How viable is your plan currently? Another key consideration is the soundness (or "fundedness") of your retirement plan. How sustainable is it given your planned retirement start date and spending plan? If the answer is that it's very much on track and that you have more than you'll need for retirement, then you can put more weight on making changes that will provide you with peace of mind. If your portfolio is keeping you up at night amid the recent market volatility and you've saved more than you'll need in your lifetime, taking some risk off the table in your portfolio may in fact be the right answer.

On the other hand, if your portfolio plan is very tight--that is, you've run the numbers and there's a good chance you'll run out of money unless you manage to grow your balance significantly between now and retirement--that's a good reason to short-shrift peace-of-mind considerations in favor of making sure your money bounces back when the market eventually recovers. Given the low return potential of bonds and cash, you can't afford to shift into them unless you're also willing to delay retirement and/or dramatically reduce in-retirement spending.

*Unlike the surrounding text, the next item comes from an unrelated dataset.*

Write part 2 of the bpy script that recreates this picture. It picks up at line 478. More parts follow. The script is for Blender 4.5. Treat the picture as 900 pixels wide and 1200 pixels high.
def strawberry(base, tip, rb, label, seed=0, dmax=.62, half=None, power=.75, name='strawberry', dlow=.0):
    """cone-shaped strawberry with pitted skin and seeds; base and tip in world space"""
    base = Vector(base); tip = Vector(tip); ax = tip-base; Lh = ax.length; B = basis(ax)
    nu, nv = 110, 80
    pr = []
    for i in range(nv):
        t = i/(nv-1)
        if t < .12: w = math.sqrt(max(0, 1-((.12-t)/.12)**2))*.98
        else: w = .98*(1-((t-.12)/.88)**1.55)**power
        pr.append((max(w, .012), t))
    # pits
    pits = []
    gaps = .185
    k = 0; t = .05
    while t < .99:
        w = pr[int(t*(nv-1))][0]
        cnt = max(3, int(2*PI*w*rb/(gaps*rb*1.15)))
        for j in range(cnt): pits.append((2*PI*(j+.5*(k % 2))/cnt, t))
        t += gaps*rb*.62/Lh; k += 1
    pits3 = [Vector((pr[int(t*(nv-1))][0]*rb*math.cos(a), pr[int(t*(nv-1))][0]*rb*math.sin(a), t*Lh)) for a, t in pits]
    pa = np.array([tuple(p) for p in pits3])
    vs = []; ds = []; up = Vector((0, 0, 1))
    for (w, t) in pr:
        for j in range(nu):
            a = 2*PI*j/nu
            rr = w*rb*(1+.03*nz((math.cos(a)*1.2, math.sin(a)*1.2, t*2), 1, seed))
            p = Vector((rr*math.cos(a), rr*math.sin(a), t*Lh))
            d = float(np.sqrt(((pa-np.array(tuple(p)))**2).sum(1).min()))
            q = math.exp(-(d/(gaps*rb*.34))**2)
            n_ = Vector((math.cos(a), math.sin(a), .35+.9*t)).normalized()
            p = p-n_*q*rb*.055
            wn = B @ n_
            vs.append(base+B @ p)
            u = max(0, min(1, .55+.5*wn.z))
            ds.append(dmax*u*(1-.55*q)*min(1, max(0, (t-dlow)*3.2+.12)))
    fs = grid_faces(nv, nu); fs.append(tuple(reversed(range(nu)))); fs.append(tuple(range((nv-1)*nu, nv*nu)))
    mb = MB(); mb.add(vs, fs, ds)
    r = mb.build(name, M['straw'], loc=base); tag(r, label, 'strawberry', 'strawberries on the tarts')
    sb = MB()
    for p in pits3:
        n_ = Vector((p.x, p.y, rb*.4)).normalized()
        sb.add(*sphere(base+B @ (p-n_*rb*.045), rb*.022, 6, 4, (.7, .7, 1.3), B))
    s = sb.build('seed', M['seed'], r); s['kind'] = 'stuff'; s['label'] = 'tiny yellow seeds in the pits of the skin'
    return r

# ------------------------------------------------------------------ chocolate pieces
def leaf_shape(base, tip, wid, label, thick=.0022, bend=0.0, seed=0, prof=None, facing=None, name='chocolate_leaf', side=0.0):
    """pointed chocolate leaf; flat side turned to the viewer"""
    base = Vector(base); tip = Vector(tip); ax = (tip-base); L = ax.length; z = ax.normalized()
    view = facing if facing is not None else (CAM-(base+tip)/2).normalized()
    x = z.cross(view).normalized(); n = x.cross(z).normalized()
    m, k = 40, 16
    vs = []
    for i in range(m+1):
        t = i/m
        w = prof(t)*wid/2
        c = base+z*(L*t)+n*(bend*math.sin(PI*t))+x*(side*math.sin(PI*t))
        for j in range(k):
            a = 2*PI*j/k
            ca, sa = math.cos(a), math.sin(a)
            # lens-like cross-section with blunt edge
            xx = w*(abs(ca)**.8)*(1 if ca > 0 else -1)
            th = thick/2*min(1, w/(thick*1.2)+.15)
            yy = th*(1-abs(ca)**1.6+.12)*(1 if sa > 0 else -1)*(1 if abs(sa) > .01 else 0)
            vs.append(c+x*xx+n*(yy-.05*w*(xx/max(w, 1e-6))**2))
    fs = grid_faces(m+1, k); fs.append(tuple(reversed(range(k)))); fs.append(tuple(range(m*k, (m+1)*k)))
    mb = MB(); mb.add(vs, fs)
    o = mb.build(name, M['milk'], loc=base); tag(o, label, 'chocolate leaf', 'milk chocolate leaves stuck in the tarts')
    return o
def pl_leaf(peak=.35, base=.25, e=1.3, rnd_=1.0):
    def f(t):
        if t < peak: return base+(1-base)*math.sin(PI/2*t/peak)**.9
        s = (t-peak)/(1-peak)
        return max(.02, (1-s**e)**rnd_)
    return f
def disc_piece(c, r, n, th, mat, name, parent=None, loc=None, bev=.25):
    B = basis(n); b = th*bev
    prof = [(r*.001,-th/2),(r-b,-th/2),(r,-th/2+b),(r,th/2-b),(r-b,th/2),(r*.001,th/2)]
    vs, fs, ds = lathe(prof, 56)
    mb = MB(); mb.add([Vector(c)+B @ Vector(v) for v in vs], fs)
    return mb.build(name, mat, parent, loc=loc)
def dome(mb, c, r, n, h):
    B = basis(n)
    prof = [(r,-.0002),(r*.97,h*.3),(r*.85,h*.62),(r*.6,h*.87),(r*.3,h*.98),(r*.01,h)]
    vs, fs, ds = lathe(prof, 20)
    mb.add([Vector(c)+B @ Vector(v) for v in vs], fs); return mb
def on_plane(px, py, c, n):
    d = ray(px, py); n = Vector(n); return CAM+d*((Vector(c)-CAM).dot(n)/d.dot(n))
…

Can you mentally tolerate further drawdowns? The aforementioned questions all relate to gauging your risk capacity--how much risk do you need to take in order to make your plan work? In general, risk capacity should be the biggest driver of how much room to make for more-volatile investments with higher return potential. But risk tolerance--your ability to mentally handle losses--is also a consideration. If the volatility of your too-aggressive portfolio has been consuming more of your attention than it should or if you're pondering an extreme maneuver like retreating entirely to cash, that's a signal that at least a modest derisking beats standing pat. That might include scaling back slightly on equities or maintaining the same equity exposure but scaling back on the riskiest of stock funds and favoring lower-risk funds instead.